_RECORDED INFORMATION_
# # #
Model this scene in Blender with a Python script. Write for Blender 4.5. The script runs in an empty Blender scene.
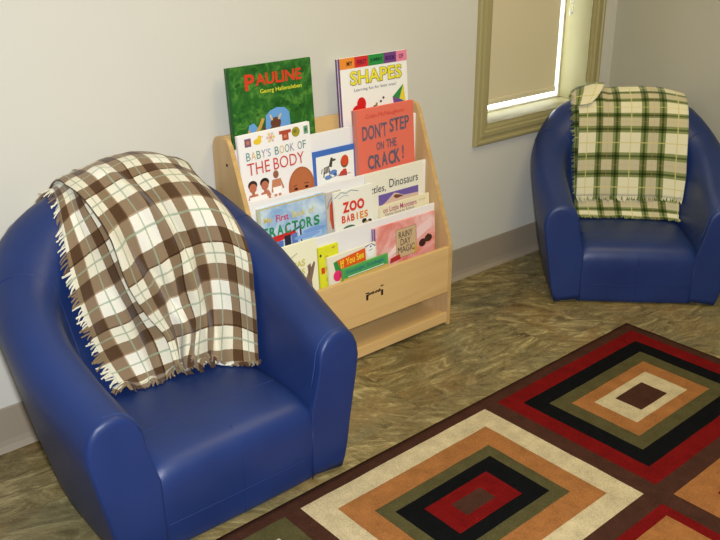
# # #
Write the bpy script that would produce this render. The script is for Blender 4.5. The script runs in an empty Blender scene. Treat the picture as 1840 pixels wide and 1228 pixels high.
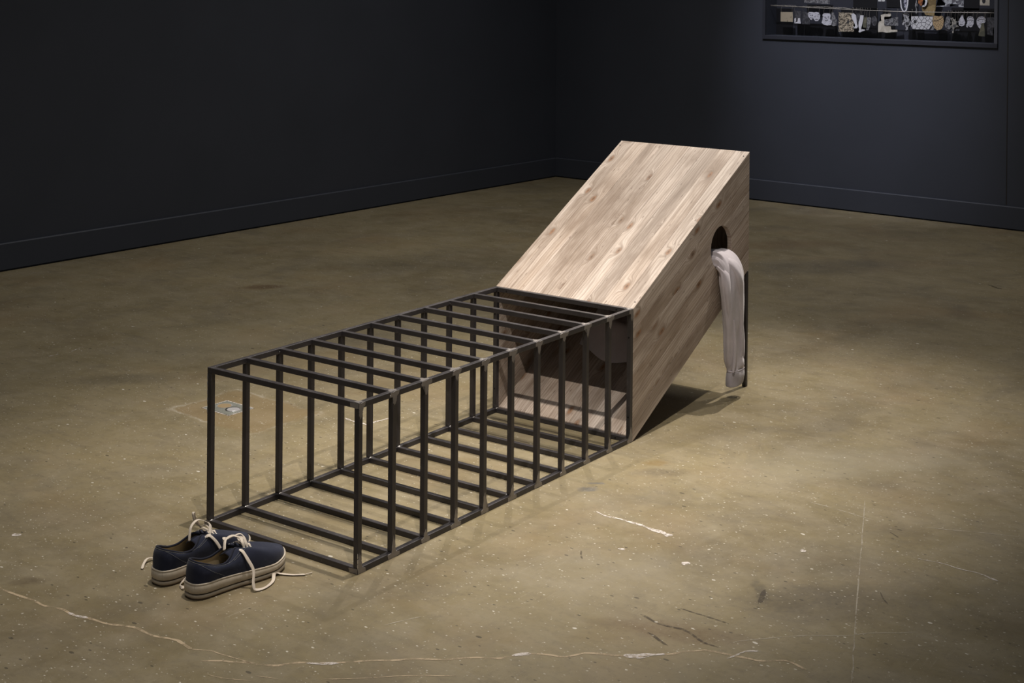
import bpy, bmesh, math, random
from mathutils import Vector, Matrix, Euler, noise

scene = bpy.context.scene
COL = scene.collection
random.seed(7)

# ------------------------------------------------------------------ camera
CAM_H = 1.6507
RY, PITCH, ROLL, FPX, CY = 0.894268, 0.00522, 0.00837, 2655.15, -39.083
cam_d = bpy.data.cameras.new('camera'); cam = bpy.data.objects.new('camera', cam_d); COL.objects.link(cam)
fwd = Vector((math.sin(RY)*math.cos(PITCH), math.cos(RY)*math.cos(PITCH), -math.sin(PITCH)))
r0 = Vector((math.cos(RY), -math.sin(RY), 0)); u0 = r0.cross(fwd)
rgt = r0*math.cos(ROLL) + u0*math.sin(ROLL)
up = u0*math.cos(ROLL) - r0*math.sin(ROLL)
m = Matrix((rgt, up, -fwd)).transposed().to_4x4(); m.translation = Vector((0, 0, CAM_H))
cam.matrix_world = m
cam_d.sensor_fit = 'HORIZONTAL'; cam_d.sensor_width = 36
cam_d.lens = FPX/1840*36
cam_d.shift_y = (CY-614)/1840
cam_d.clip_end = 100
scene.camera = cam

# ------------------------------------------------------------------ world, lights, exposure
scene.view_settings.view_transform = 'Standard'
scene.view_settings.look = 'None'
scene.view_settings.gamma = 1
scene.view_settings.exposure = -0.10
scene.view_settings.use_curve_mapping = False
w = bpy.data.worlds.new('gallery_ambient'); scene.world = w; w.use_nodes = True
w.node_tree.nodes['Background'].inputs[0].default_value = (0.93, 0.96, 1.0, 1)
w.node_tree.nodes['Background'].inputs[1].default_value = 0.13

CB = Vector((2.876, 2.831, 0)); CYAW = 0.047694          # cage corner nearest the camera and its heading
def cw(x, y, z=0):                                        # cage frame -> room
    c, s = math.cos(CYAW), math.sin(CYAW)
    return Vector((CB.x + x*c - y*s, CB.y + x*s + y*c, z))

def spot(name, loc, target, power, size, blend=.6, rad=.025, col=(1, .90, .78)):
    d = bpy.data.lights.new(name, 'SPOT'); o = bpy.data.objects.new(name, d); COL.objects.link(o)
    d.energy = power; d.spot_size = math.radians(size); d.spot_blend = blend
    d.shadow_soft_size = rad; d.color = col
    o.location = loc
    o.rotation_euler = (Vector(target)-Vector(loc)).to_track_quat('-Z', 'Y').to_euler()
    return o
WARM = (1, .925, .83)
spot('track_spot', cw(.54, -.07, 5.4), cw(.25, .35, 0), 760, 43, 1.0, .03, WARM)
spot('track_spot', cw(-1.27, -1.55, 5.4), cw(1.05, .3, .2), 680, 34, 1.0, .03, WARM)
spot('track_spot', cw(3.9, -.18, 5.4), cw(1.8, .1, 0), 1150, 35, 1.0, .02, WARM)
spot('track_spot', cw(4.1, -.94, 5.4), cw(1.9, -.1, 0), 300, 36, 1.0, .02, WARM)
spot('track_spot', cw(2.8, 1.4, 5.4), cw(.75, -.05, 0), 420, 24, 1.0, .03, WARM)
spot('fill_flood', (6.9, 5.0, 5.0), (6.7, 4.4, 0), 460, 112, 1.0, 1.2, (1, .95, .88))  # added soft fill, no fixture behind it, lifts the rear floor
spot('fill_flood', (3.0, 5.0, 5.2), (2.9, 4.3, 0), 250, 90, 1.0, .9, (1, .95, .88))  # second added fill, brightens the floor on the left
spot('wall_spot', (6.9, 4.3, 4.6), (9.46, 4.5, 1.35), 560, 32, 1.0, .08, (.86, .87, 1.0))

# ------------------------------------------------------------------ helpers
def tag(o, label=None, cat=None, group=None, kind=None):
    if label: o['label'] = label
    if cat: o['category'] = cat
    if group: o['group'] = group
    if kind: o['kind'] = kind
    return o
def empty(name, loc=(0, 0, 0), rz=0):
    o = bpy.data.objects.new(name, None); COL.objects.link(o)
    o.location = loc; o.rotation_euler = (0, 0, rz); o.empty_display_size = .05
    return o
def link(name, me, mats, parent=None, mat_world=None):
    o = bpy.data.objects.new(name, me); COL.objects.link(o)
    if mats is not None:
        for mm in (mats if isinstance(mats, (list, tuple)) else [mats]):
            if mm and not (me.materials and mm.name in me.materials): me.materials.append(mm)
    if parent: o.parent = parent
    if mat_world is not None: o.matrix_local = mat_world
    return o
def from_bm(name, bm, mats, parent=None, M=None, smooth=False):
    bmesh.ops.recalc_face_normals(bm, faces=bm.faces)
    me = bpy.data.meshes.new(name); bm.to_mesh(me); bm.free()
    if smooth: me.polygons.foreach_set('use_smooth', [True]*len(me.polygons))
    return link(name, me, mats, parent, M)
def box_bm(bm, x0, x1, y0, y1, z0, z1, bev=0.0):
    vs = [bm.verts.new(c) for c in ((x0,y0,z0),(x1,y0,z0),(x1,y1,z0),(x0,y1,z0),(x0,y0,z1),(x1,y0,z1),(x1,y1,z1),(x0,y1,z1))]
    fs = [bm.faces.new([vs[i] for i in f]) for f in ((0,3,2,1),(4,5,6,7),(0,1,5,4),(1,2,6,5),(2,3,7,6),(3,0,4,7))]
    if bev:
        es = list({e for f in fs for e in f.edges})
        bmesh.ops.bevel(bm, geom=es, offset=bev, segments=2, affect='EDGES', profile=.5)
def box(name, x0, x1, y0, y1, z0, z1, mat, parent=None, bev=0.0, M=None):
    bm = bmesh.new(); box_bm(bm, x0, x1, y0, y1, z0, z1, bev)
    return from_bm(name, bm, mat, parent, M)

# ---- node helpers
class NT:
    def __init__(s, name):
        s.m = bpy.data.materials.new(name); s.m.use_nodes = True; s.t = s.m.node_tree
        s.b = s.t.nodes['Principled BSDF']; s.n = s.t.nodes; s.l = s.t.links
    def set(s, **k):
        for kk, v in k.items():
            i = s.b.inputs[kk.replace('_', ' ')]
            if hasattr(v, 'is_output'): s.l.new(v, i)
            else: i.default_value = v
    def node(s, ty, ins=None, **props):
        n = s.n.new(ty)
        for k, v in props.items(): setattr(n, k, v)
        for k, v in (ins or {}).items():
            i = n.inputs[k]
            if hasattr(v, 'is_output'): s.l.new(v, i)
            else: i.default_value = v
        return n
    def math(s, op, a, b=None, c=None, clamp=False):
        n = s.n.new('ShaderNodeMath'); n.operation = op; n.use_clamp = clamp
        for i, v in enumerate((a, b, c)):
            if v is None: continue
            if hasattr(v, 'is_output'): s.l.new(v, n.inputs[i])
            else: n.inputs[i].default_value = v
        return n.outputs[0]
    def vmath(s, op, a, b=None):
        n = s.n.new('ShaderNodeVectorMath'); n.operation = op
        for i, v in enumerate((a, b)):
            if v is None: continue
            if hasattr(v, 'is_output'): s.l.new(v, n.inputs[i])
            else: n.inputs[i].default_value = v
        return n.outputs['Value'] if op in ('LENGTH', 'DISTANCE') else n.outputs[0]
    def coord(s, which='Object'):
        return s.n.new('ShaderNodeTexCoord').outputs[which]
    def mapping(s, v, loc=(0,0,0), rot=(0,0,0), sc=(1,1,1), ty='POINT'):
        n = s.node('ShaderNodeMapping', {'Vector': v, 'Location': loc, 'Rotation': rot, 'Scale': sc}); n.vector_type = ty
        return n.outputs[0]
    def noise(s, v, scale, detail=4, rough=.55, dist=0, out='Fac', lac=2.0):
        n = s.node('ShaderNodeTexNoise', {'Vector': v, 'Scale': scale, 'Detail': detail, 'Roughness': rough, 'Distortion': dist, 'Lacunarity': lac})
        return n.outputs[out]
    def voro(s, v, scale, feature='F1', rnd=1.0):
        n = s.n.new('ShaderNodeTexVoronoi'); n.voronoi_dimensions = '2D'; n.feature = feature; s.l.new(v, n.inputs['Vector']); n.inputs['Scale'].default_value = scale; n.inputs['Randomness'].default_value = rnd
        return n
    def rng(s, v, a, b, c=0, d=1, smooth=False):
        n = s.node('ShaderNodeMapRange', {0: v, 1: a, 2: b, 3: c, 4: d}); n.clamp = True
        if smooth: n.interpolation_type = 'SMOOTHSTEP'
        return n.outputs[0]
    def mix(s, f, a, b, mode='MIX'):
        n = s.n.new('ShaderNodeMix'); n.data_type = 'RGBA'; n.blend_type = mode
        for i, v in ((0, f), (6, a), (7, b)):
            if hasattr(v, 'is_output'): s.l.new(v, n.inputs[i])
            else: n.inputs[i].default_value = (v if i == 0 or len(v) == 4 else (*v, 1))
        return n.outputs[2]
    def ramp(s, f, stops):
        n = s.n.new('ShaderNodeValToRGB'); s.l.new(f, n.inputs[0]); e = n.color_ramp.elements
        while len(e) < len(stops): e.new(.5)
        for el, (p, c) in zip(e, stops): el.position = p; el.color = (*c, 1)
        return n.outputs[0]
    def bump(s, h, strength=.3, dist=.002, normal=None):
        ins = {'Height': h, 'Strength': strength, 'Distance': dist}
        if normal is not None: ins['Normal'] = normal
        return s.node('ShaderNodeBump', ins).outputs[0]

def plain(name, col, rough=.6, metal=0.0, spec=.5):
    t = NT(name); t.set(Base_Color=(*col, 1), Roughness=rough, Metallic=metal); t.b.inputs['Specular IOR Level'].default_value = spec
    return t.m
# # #
_TASK GOAL_
Go over the records above and tally the lines with the word "runs" in them. Give the number alone.

_ANSWER TO THE EXERCISE_
2